Interpreting LCA Results: Using Data to Drive Sustainability Decisions

The interpretation phase of an LCA turns the collected data and impact assessment into actionable insights. By identifying environmental hotspots within the value chain, companies can pinpoint critical areas for improvement and develop targeted sustainability strategies. LCAs also help businesses measure progress over time, comparing year-over-year performance to track the impact of sustainability initiatives. Additionally, scenario analysis allows brands to evaluate alternative materials, production methods, or supply chain changes to determine the most sustainable path forward. 

The Limitations of LCAs 

LCAs are an important tool to communicate a company’s commitment to sustainability and transparency. However, their findings must be interpreted within the context of their specific scope and methodology. A well-executed LCA acknowledges these constraints, ensuring realistic expectations about what the assessment can and cannot achieve.

LCAs Dont Always Allow for Fair Comparison

One major limitation of LCAs is their inability to provide direct comparisons between materials from different brands. Variations in scope definitions, data quality, background databases, and underlying assumptions make it difficult to generate fair, one-to-one comparisons. 
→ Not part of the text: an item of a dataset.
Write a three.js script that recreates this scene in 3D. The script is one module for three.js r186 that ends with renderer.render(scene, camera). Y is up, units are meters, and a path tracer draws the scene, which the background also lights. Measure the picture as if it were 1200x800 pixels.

For example, a B2B company’s LCA may follow a standard cradle-to-gate approach, while a B2C company may find it more relevant to assess cradle-to-grave impacts, leading to significantly different conclusions. Without standardization across studies, comparing results can be misleading.

LCAs Often Overlook Localized Environmental Impacts

Additionally, LCAs primarily assess global and regional environmental impacts, often neglecting localized effects. Factors such as noise pollution, biodiversity loss, and site-specific deforestation may not be fully captured, despite their significant ecological consequences. As a result, while LCAs provide a broad understanding of environmental impact, they should be supplemented with localized data where possible to create a more comprehensive sustainability strategy.

How Rheom Materials Uses LCAs to Improve Sustainability

At Rheom Materials, we are committed to providing materials with the highest biobased content, and lowest possible environmental impact. That’s why we have partnered with Circuvate to prepare early-stage LCAs for our biobased leather alternative, Shorai, and our biopolymer resin, Benree. These assessments follow ISO 14044 guidelines and use a cradle-to-gate scope, the most relevant approach for our B2B materials.  They will help us identify key contributors to global warming potential (GWP) and focus our efforts on reducing impact hotspots within our manufacturing process. 

What Our LCAs Reveal: Comparing Shorai and Benree to Conventional Materials

Our current assessment shows that the latest version of Shorai has the potential to reduce GWP when considering CO2 uptake by up to 90% compared to conventional polyurethane-based synthetic leathers. These new results show significant improvements over previous versions of Shorai, reinforcing our commitment to continuous impact reduction 

Similarly, in our most recent assessment for our biopolymer resin, Benree, our LCA compared its global warming potential to ABS plastic, revealing a 102% reduction in impact when CO2 uptake is factored in. 

In both assessments, we ensured a fair comparison by using the same scope, methodology, and database as the incumbent materials.

The Future of LCAs: Why They Matter for Sustainable Innovation

LCAs are one of the most powerful tools for measuring environmental impact. They help companies, like ours, identify hotspots, track improvements, and compare scenarios to reduce their environmental footprint. 

At Rheom, we are committed to utilizing LCAs to help us understand the impact of our materials and to drive transparency with our partners. By continuously refining our approach, we are helping brands make informed, data-driven sustainability decisions.